Stored data:
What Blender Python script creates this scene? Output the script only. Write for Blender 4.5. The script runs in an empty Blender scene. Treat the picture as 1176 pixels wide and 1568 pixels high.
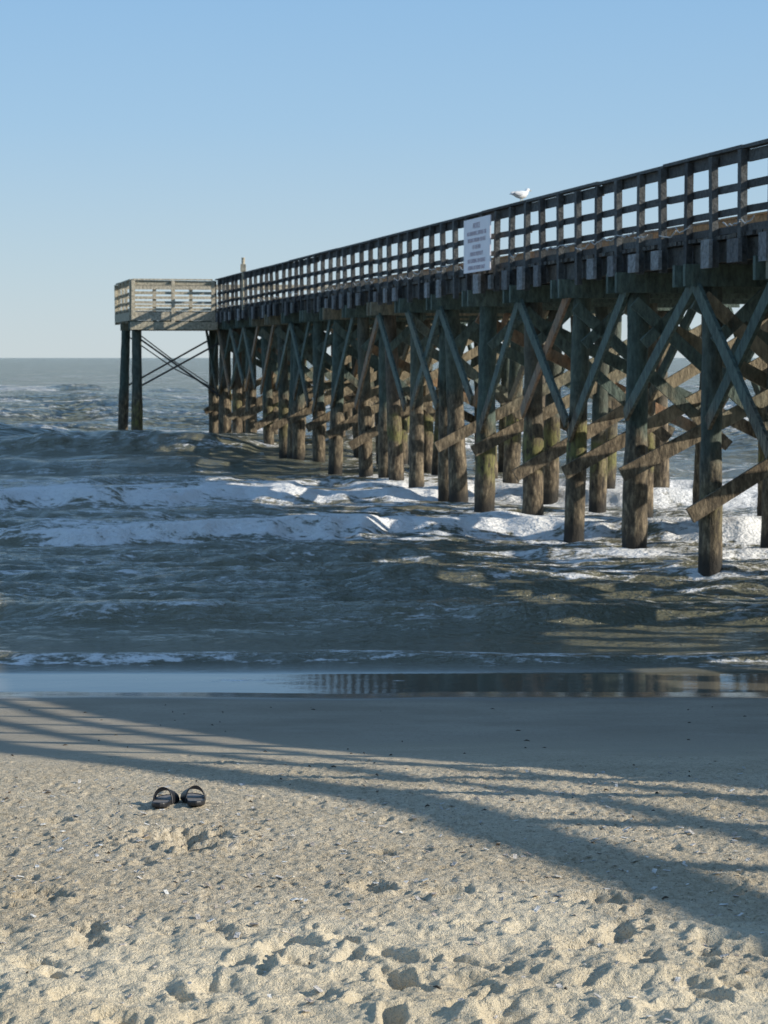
import bpy, bmesh, math, random
import numpy as np
from mathutils import Vector, Matrix
random.seed(7); rng=np.random.RandomState(11)
S=bpy.context.scene
C=S.collection

# ------------------------------------------------------------ noise
TAB=rng.rand(256,256)
def vn(x,y):
    xi=np.floor(x).astype(int); yi=np.floor(y).astype(int)
    fx=x-xi; fy=y-yi
    fx=fx*fx*fx*(fx*(fx*6-15)+10); fy=fy*fy*fy*(fy*(fy*6-15)+10)
    a=TAB[xi&255,yi&255]; b=TAB[(xi+1)&255,yi&255]; c=TAB[xi&255,(yi+1)&255]; d=TAB[(xi+1)&255,(yi+1)&255]
    return (a*(1-fx)+b*fx)*(1-fy)+(c*(1-fx)+d*fx)*fy
def fbm(x,y,o=4,g=.5):
    s=0;a=1;t=0
    for i in range(o):
        s=s+a*vn(x+17.3*i,y+9.1*i); t+=a; a*=g
        x,y=(x*1.6+y*1.2),( -x*1.2+y*1.6)
    return s/t
def ss(a,b,x):
    t=np.clip((x-a)/(b-a),0,1); return t*t*(3-2*t)

# ------------------------------------------------------------ node helpers
def mat(name):
    m=bpy.data.materials.new(name); m.use_nodes=True
    nt=m.node_tree; b=nt.nodes['Principled BSDF']
    return m,nt,b
def N(nt,t,**k):
    n=nt.nodes.new(t)
    for a,v in k.items(): setattr(n,a,v)
    return n
def noise(nt,vec,scale,detail=4,rough=.55):
    n=N(nt,'ShaderNodeTexNoise'); n.inputs['Scale'].default_value=scale; n.inputs['Detail'].default_value=detail; n.inputs['Roughness'].default_value=rough
    nt.links.new(vec,n.inputs['Vector']); return n.outputs['Fac']
def ramp(nt,fac,pts):
    r=N(nt,'ShaderNodeValToRGB'); e=r.color_ramp.elements
    while len(e)<len(pts): e.new(.5)
    for i,(p,c) in enumerate(pts):
        e[i].position=p; e[i].color=(*c,1) if len(c)==3 else c
    nt.links.new(fac,r.inputs['Fac']); return r.outputs['Color']
def mixc(nt,f,a,b,bt='MIX'):
    m=N(nt,'ShaderNodeMix',data_type='RGBA',blend_type=bt)
    for s,v in ((m.inputs[0],f),(m.inputs[6],a),(m.inputs[7],b)):
        if isinstance(v,(int,float)): s.default_value=v
        elif isinstance(v,tuple): s.default_value=(*v,1)
        else: nt.links.new(v,s)
    return m.outputs[2]
def mth(nt,op,a,b=0.0,c=0.0):
    m=N(nt,'ShaderNodeMath',operation=op)
    for i,v in enumerate((a,b,c)):
        if isinstance(v,(int,float)): m.inputs[i].default_value=v
        else: nt.links.new(v,m.inputs[i])
    return m.outputs[0]
def mapr(nt,v,a,b,c=0,d=1):
    m=N(nt,'ShaderNodeMapRange'); m.interpolation_type='SMOOTHSTEP'
    nt.links.new(v,m.inputs[0])
    for i,x in enumerate((a,b,c,d)): m.inputs[i+1].default_value=x
    return m.outputs[0]
def bump(nt,h,strength,dist,normal=None):
    b=N(nt,'ShaderNodeBump'); b.inputs['Strength'].default_value=strength; b.inputs['Distance'].default_value=dist
    nt.links.new(h,b.inputs['Height'])
    if normal: nt.links.new(normal,b.inputs['Normal'])
    return b.outputs['Normal']
def objco(nt): return N(nt,'ShaderNodeTexCoord').outputs['Object']
def scaled(nt,co,s):
    mp=N(nt,'ShaderNodeMapping'); mp.inputs['Scale'].default_value=s; nt.links.new(co,mp.inputs[0]); return mp.outputs[0]
def sep(nt,v):
    s=N(nt,'ShaderNodeSeparateXYZ'); nt.links.new(v,s.inputs[0]); return s.outputs
def attr(nt,name):
    a=N(nt,'ShaderNodeAttribute'); a.attribute_name=name; return a.outputs['Fac']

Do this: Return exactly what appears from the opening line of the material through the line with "C=S.collection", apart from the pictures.

Right answer:
What Blender Python script creates this scene? Output the script only. Write for Blender 4.5. The script runs in an empty Blender scene. Treat the picture as 1176 pixels wide and 1568 pixels high.
import bpy, bmesh, math, random
import numpy as np
from mathutils import Vector, Matrix
random.seed(7); rng=np.random.RandomState(11)
S=bpy.context.scene
C=S.collection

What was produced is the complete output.